For some angry social-media orcs, the fact that some black actors have been cast as elves and hobbits is a bad thing because – read this next clause carefully – there are no such things as black elves and hobbits

And I didn’t even mention the friendship between the grizzled ginger dwarf Durin (Owain Arthur), who has made a discovery deep in the mines that will probably eventually be shut down by Magic Thatcher (Sauron), and the foppish posh elf Elrond (Robert Aramayo), who’s planning to leave the elf civil service to set up a jewellery business making ornate rings. (I can’t see it going anywhere.) This is the writers sampling from the Gimli and Legolas relationship in Lord of the Rings. For Lord of the Rings fans such homosocial friendships between elves and dwarves symbolise how the different races of the world can transcend their differences and get along.

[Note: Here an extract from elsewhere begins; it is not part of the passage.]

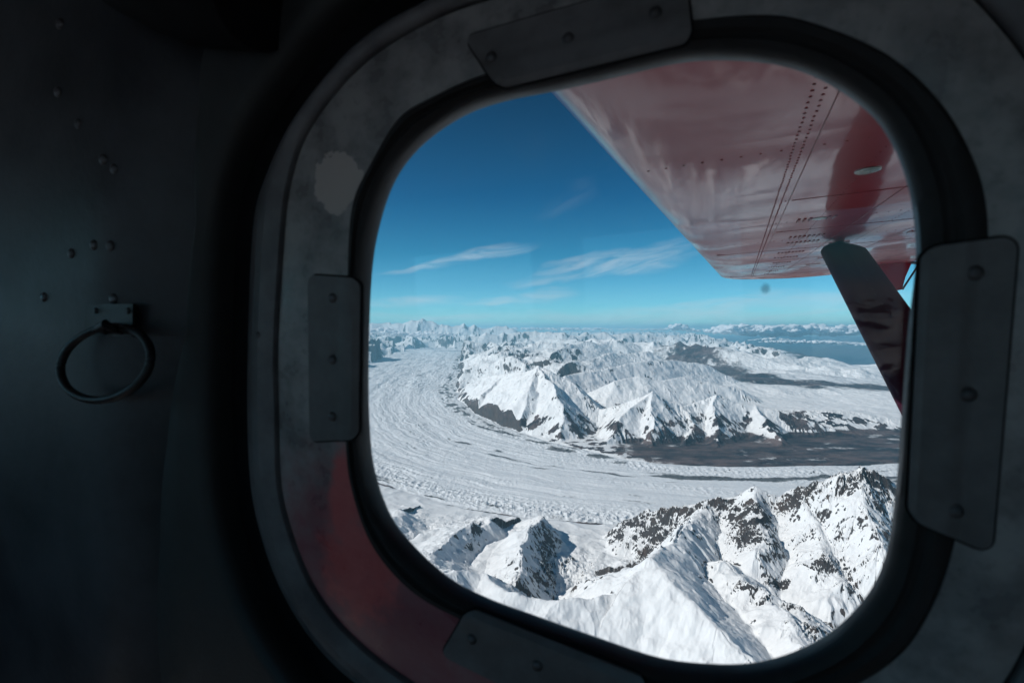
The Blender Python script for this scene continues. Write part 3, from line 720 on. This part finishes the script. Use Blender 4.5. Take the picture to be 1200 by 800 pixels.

But do you know what apparently doesn’t do that for a minority of cranks? Hiring people from the different races of the actual world to star in your Lord of the Rings spin-off. Yes, for some angry social-media orcs, the fact that some black actors have been cast as elves and hobbits is a bad thing because – read this next clause carefully – there are no such things as black elves and hobbits. Yes, this is the sunless hill some have chosen to die on: the relative realism of Caucasian elves.

They get very angry about it on the internet, gibbering about what long-deceased Tolkien would make of his anti-fascist parable being made less appealing to fascists. And this despite the fact that being more inclusive when it comes to makey-up fantasy worlds is both fairer to everyone and also clever if you want access to a wider swathe of talented actors. I advise not even arguing with these people. Just say “Look Who’s Tolkien Too”, then slip on your ring of invisibility and throw away your phone.